Start of Data

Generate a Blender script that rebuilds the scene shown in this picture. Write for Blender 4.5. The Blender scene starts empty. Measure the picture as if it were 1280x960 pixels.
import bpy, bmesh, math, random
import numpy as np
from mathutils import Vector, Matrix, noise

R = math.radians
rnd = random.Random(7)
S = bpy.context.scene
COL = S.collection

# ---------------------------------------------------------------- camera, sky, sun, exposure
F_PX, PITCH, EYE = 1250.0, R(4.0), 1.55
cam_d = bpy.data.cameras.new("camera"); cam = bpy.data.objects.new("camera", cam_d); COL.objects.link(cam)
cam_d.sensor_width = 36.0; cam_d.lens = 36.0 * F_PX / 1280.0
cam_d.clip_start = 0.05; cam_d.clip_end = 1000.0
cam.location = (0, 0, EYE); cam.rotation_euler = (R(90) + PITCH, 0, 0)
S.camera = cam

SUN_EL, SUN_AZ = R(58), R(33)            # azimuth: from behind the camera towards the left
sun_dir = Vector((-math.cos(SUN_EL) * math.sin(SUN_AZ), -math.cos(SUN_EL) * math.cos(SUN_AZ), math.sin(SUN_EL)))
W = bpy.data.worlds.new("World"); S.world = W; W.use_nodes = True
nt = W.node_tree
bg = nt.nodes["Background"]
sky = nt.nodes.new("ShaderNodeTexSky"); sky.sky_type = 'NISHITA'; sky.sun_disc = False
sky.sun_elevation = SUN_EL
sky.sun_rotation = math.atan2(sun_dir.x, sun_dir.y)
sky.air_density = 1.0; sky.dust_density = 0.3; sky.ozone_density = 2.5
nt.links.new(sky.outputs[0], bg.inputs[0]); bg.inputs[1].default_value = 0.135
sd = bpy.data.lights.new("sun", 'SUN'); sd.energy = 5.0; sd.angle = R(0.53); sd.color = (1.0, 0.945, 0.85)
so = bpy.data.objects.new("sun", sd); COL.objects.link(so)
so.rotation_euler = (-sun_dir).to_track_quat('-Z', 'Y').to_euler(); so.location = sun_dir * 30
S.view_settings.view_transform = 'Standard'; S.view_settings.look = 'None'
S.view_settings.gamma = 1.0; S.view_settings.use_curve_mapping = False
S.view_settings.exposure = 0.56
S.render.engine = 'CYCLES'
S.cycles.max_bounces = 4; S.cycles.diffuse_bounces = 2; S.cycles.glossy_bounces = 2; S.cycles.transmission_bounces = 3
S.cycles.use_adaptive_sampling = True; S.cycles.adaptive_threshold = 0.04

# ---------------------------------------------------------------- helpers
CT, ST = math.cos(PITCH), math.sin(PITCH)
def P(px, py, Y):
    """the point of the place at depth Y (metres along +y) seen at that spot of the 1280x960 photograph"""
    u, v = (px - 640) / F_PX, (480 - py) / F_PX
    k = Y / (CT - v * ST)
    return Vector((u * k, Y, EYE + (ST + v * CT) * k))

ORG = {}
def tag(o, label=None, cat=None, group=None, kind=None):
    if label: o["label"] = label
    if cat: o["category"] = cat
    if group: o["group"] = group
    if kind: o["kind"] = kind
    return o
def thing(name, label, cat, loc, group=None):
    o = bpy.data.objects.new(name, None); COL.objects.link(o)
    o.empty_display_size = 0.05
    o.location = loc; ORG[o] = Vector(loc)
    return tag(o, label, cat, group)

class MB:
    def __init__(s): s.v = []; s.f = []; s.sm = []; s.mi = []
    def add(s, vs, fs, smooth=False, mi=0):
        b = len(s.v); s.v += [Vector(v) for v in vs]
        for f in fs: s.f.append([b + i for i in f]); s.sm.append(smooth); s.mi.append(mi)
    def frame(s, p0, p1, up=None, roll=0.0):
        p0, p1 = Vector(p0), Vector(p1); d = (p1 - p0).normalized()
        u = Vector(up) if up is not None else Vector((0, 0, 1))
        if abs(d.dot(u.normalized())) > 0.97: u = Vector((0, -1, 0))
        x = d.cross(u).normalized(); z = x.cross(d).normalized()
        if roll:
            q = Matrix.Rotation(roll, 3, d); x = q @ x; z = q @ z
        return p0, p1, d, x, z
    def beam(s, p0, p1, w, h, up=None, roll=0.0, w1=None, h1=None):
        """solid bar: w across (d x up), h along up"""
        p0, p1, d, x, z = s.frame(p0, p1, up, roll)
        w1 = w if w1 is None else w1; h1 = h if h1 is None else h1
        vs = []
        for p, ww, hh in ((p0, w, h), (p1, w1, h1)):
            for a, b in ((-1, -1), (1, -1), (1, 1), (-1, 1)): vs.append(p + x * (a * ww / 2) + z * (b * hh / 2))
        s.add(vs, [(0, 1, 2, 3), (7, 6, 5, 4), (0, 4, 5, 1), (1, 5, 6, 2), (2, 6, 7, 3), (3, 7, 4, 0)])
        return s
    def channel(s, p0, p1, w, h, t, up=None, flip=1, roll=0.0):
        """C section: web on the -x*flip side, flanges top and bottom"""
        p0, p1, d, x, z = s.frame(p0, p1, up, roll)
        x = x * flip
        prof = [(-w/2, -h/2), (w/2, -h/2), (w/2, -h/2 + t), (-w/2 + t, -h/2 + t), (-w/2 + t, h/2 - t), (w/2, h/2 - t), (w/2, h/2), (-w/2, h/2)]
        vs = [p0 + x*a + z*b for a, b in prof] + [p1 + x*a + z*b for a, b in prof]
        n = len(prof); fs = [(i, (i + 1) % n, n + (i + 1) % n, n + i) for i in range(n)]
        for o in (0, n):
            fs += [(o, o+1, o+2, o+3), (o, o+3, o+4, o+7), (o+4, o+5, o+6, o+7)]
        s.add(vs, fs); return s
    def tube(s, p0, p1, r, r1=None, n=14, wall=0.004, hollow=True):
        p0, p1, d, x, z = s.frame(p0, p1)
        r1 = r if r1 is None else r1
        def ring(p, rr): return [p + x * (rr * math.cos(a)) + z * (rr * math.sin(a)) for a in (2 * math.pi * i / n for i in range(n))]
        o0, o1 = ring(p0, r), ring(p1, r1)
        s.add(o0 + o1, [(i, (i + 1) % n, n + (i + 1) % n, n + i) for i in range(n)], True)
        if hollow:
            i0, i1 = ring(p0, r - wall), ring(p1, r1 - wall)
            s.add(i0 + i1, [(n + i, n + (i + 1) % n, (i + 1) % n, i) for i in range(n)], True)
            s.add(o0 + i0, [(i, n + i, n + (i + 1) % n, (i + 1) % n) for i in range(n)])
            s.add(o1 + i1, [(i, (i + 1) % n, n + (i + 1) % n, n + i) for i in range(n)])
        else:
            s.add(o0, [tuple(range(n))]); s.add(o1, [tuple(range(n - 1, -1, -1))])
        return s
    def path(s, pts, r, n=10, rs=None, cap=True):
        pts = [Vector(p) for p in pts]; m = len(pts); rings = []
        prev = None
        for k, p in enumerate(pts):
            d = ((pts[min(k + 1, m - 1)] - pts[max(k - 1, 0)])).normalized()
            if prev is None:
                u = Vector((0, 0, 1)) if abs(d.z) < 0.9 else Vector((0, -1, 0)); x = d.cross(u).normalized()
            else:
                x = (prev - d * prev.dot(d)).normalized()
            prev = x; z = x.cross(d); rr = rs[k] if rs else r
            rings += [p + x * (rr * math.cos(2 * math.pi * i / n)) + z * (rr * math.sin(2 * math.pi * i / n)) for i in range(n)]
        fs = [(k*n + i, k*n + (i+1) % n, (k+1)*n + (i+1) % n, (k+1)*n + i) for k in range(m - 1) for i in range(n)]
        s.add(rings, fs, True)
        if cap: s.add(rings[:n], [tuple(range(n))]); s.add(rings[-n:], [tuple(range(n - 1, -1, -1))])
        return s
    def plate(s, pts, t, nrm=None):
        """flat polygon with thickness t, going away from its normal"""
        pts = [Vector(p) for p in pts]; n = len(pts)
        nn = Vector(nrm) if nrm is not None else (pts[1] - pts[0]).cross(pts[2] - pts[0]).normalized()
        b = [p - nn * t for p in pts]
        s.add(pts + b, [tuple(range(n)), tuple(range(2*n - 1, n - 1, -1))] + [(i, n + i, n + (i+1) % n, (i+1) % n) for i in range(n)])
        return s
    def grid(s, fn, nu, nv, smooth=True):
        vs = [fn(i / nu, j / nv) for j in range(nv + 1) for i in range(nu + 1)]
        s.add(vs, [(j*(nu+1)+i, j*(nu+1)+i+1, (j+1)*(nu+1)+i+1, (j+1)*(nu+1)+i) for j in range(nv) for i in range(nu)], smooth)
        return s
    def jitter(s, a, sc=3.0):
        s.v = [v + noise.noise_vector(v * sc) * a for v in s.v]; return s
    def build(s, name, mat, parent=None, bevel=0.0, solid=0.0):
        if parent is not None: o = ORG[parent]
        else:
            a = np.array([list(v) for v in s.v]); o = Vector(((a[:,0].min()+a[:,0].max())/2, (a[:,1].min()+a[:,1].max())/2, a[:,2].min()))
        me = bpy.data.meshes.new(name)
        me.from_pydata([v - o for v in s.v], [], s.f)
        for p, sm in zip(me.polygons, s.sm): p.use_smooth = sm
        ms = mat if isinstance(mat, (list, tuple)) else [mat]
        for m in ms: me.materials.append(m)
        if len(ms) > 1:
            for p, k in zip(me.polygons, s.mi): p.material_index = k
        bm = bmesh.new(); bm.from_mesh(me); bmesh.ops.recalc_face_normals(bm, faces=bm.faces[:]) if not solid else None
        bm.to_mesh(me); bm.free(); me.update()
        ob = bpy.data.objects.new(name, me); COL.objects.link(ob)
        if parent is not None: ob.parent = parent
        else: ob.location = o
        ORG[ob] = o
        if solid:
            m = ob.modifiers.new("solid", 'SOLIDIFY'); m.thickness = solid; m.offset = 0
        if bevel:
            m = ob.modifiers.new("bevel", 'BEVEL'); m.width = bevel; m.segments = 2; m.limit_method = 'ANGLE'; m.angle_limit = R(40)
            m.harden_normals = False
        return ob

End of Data

**Task directions**
Everything from the first line through the line containing "COL = S.collection" should be quoted exactly, and nothing beyond it.

**Result**
Generate a Blender script that rebuilds the scene shown in this picture. Write for Blender 4.5. The Blender scene starts empty. Measure the picture as if it were 1280x960 pixels.
import bpy, bmesh, math, random
import numpy as np
from mathutils import Vector, Matrix, noise

R = math.radians
rnd = random.Random(7)
S = bpy.context.scene
COL = S.collection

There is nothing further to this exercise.